Available now from Locust Moon, The Lost work of Will Eisner gives us a glimpse into the evolution of both an artist and a medium. The collection presents two strip-based comics runs from the master himself, both created in the mid-to-late 1930s, when Eisner was running his own comics production company along with editor Jerry Iger. Eisner was 19 years old in 1936 when they founded the company (on the advice of Eisner’s friend Bob Kane) and they soon found themselves quite busy, supplying content to newspapers and magazines. Written and drawn to order, often in a hurry, Eisner used pseudonyms for many of these projects, including the two presented here, and sometimes employed junior artist when demand outstripped supply. The two collected works here, Uncle Otto and Harry Karry, are about as diverse and wide-ranging as American comics got in the 1930s, and the latter sets out a very clear path that leads us directly to The Spirit.
Uncle Otto is basically a Vaudevillian exercise in tomfoolery, sometimes amusing, sometimes struggling too hard with half-baked jokes. There’s little resemblance, artistically, to Eisner’s later work and there’s no evidence that the strips ever ran in a newspaper. (Several did appear in later compilations of Sunday strips.) Most of the Uncle Otto pieces presented here are, in fact, being seen by the general public for the first time in almost 80 years, which makes this collection of great historical interest.

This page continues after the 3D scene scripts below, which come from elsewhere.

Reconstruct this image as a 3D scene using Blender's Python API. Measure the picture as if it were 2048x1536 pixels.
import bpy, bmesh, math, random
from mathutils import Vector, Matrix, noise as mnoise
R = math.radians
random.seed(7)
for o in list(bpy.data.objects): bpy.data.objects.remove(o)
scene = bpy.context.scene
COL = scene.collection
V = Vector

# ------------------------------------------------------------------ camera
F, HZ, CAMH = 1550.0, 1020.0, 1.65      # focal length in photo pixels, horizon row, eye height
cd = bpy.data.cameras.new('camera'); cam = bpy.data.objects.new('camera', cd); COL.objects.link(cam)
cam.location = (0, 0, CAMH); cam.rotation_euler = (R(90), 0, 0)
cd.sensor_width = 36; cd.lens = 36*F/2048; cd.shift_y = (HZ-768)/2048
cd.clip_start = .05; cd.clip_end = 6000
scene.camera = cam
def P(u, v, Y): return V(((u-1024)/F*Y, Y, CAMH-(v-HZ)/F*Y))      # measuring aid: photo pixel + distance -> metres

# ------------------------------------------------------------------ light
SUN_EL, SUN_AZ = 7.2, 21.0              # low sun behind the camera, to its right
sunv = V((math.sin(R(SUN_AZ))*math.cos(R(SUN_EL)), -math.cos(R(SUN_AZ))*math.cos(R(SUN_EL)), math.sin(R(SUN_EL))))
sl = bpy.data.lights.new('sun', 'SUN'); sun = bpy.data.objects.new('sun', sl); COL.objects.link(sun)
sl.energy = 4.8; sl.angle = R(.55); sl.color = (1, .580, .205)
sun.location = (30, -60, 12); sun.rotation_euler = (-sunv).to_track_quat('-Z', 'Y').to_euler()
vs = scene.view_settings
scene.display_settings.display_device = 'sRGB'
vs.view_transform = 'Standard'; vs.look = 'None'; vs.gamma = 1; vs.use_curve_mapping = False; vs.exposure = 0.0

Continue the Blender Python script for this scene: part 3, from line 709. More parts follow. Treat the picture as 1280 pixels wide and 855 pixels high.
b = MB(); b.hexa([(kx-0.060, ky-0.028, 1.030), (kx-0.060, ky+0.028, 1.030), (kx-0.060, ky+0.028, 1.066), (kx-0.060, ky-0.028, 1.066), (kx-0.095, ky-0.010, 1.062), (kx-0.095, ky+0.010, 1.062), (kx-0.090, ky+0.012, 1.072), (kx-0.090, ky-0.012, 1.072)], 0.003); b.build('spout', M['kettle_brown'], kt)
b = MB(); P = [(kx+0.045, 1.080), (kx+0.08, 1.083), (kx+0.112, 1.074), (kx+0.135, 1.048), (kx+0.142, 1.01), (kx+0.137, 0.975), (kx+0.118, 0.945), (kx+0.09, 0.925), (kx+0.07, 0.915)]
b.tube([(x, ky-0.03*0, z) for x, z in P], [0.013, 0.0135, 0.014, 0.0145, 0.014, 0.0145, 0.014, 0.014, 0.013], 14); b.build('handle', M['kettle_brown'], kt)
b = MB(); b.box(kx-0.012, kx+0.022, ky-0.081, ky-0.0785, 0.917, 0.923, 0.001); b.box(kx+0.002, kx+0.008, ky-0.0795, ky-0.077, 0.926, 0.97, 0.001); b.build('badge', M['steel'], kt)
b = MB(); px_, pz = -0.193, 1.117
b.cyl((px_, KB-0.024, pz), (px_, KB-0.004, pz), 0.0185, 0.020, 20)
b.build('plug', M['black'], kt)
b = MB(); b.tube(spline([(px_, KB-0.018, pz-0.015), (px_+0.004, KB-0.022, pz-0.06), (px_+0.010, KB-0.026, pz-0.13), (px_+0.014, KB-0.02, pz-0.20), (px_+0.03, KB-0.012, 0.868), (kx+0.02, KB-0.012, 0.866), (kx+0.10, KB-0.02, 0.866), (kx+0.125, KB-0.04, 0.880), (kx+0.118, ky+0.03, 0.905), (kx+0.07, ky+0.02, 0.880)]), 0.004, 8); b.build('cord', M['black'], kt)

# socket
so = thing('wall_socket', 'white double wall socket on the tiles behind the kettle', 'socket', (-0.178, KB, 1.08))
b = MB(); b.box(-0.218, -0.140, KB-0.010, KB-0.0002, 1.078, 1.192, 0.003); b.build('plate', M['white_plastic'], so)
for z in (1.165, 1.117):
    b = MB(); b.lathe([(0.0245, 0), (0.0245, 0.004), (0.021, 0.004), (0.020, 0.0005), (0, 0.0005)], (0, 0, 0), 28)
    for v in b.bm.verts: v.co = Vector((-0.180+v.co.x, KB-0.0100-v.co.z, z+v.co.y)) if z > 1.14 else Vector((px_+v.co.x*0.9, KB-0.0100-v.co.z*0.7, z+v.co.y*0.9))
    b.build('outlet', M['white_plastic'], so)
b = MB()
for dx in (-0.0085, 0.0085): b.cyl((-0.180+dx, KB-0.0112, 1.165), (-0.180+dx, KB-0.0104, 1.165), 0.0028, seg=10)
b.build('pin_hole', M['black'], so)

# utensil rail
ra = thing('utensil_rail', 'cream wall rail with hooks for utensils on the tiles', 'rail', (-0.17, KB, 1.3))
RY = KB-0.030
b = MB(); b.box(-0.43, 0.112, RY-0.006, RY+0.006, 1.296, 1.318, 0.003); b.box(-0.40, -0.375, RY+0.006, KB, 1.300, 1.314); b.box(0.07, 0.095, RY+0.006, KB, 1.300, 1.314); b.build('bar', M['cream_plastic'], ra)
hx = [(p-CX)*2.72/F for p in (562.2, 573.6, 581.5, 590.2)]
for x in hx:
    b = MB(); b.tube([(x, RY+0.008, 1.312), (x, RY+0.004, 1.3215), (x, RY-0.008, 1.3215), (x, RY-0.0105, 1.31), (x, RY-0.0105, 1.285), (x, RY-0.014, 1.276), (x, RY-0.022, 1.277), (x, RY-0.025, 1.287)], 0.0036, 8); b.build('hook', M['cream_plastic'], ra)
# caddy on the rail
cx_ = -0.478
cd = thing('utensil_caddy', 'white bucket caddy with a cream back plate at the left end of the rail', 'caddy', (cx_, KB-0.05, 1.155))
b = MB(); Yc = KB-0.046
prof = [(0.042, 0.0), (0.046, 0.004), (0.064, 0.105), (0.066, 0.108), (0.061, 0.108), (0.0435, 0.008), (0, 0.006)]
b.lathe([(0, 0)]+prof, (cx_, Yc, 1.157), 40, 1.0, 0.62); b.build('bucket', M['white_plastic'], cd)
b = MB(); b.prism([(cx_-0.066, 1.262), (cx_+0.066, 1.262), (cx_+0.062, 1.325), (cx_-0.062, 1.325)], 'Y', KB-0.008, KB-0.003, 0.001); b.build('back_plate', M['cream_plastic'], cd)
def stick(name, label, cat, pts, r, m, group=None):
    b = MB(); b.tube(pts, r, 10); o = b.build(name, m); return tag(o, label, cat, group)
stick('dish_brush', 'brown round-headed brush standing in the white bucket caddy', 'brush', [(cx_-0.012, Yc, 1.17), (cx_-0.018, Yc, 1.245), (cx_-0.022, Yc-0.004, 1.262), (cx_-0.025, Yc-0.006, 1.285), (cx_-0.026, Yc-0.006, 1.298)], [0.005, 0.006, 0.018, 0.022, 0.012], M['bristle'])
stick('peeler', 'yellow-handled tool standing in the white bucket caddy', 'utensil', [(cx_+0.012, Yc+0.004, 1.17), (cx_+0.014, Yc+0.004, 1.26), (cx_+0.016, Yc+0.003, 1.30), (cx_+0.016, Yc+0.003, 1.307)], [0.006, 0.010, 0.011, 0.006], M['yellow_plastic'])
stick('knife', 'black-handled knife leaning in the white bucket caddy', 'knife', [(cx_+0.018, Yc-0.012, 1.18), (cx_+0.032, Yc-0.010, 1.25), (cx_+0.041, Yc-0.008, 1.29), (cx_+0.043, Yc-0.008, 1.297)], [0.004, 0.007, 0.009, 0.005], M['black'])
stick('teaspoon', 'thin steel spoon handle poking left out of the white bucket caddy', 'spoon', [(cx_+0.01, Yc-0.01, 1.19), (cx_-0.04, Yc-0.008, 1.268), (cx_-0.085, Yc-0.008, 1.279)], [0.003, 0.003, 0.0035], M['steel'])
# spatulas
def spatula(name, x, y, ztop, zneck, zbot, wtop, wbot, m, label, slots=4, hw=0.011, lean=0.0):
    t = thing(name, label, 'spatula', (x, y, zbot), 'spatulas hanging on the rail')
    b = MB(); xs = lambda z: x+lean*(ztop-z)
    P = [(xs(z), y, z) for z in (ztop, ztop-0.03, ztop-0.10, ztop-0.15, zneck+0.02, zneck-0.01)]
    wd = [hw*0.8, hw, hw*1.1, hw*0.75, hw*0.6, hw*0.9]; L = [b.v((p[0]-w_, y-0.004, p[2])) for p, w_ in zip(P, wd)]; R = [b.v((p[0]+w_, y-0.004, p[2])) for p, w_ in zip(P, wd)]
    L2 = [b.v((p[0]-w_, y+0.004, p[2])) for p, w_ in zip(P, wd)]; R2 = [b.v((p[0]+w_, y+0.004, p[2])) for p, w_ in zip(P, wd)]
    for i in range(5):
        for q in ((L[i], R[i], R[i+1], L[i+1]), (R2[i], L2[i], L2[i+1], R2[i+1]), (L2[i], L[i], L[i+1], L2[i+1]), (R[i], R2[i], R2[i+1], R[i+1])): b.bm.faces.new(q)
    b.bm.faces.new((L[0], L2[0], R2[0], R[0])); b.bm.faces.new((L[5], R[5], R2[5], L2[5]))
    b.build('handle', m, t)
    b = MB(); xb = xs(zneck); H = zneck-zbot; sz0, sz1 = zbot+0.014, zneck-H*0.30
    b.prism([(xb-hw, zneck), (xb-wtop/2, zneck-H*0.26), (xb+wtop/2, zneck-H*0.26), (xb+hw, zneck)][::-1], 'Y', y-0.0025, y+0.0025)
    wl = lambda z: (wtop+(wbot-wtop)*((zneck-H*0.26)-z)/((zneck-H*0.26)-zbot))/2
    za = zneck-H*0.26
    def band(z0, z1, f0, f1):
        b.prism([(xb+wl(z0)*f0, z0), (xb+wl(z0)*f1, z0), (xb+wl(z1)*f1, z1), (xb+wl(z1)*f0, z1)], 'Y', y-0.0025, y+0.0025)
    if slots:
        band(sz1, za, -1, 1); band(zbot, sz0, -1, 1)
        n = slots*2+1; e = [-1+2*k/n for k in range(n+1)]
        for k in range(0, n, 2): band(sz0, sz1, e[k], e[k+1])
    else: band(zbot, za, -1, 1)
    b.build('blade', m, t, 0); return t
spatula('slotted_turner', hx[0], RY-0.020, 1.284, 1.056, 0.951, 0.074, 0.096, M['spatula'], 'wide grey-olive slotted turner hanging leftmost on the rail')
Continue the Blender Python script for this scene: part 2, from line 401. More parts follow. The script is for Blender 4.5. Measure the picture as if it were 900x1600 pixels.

Eisner’s comic style in Uncle Otto is broad and designed for simple comedic ends. One strip, for example, features Otto bargaining for a better kind of milk, only to feed it to a cat living in a garbage can. Others end with an ironic twist and the word “heck” — probably the strongest language permitted in the newspapers of the time. (Probably the most linguistically clever has Otto emerging from a Turkish Bath House with a sign that reads, “This place is a sweat shop.”) But several of these strips are rather sloppily drawn and sometimes simply unclear in their storytelling. This was Eisner providing content, for a fee, which was how many comics artists operated during the depression.
Harry Karry, on the other hand, is fascinating, because of what it does and what it attempts to do with the medium of comics. Beginning as a lighthearted lampoon of 1930s secret agent or detective comics, complete with an unusual-for-the-time African-American sidekick character, the comic takes a sharp right turn eight strips in and suddenly transforms itself in a complex, dark, artful detective story with all the tropes of contemporary film noir and pulp fiction. Revolving around the adventures of “Agent ZX-5”, Harry Karry has style, sex, violence and intrigue to spare. It’s quite astonishing, for those of us not accustomed to reading pre-code comics, to see the level of adult themes and engagement here. There’s no attempt to round off the edges and use euphemisms: it’s abundantly clear what this story is about and how the characters relate to each other. This is a world of guns, long coast, filing cabinets, futurist cars. plot and counterplot. Reading it now, we see many of the elements that would make Will Eisner the revolutionary comics creator he would become.
In the span of one panel, Eisner shifts from comedy to crime/noir
The world can always use a little more Will Eisner art, and Locust Moon is certainly the right publisher for this material, presenting it with the dignity and respect that is due to whatever Mr. Eisner chose to create, at any point in his long career.